Personally, I don’t see that. Anyone who has charted the turmoil John Major experienced with his MPs over the ratification of the Maastricht Treaty can hardly argue that backbenchers have suddenly become more rebellious.
That leaves the media and we are invited to recall that Tony Blair, just before he stepped down in 2007, gave a speech about the “increasingly shrill” media environment that he argued was making governing more and more difficult.
The web at that time was less developed and social media had not developed its political teeth. The main instrument of personal communication was the fax machine and the Blackberry revolution had yet to come. But there can now be little dispute that rise of platforms such as X and (to a lesser extent) Facebook have had an effect.
Says More in Common’s Tryl, they have “totally changed the nature of electoral competition” in a more fundamental way. As well as encouraging a more personality-centred politics that fuelled the rise of Johnson and Burnham, social media has resulted in what he calls “the Netflix-isation of politics”.
“In the past it was rare you agreed with more than 70 percent of what a party said, and if you really didn’t like them, you switched.

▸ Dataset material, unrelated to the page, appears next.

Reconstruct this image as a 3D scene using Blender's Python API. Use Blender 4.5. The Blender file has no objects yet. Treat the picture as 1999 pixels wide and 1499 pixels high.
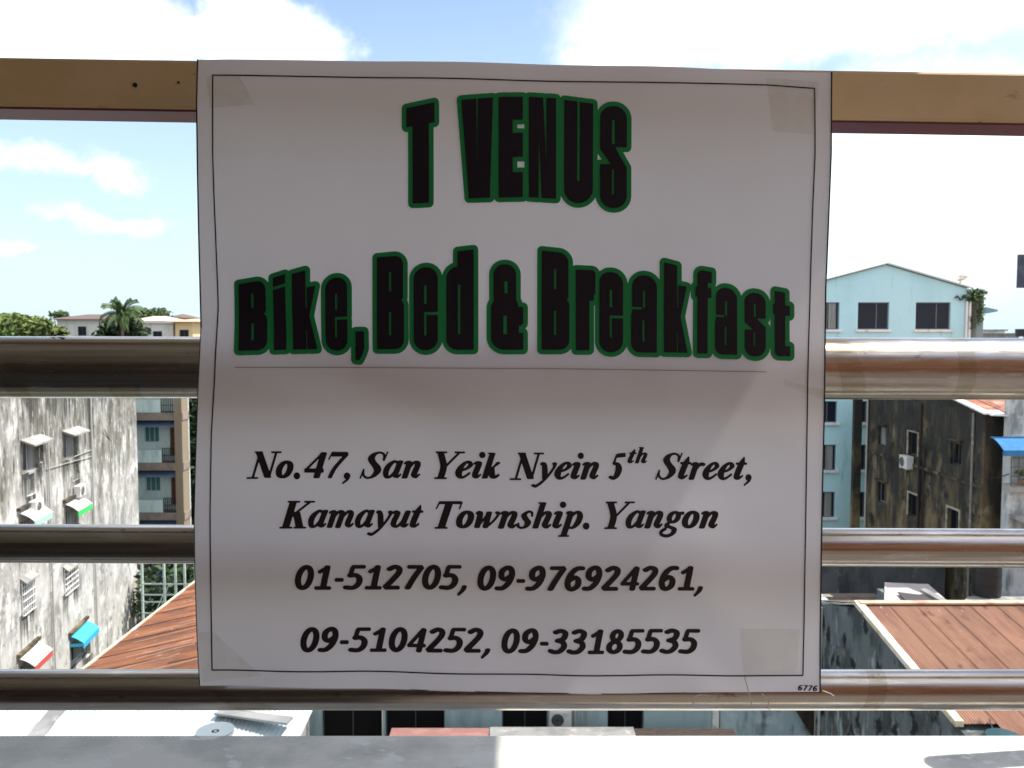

Now what people are being offered is politics tailored exactly to their choice”.
That puts the focus on Burnham who has exploited social media to cultivate an affable and down-to-earth persona. But he who lives be social media dies by the same hand. The genre has a pitiless memory, “keeping the receipts” of all past transactions, broken promises, evasions and lies.
Every PM now is under ruthless 24/7 scrutiny by a relentless commentariat, which owes no loyalty and cannot be bribed – where the narrative has passed out the control of the house-trained parliamentary lobby to the feral hordes which can scent blood at a thousand paces.
In other words, there is no hiding any more. The transparency is similar to that of the drone-infested Ukrainian battlefield where the slightest imperfection or weakness is immediately visible and the punishment immediate and severe.
Basically, I don’t think the politicians – and more so the leaders – have yet fully to understand the web. Still less do they understand that they cannot control it. And if that isn’t the whole answer, it is a large part of it. Burnham may yet be its next victim.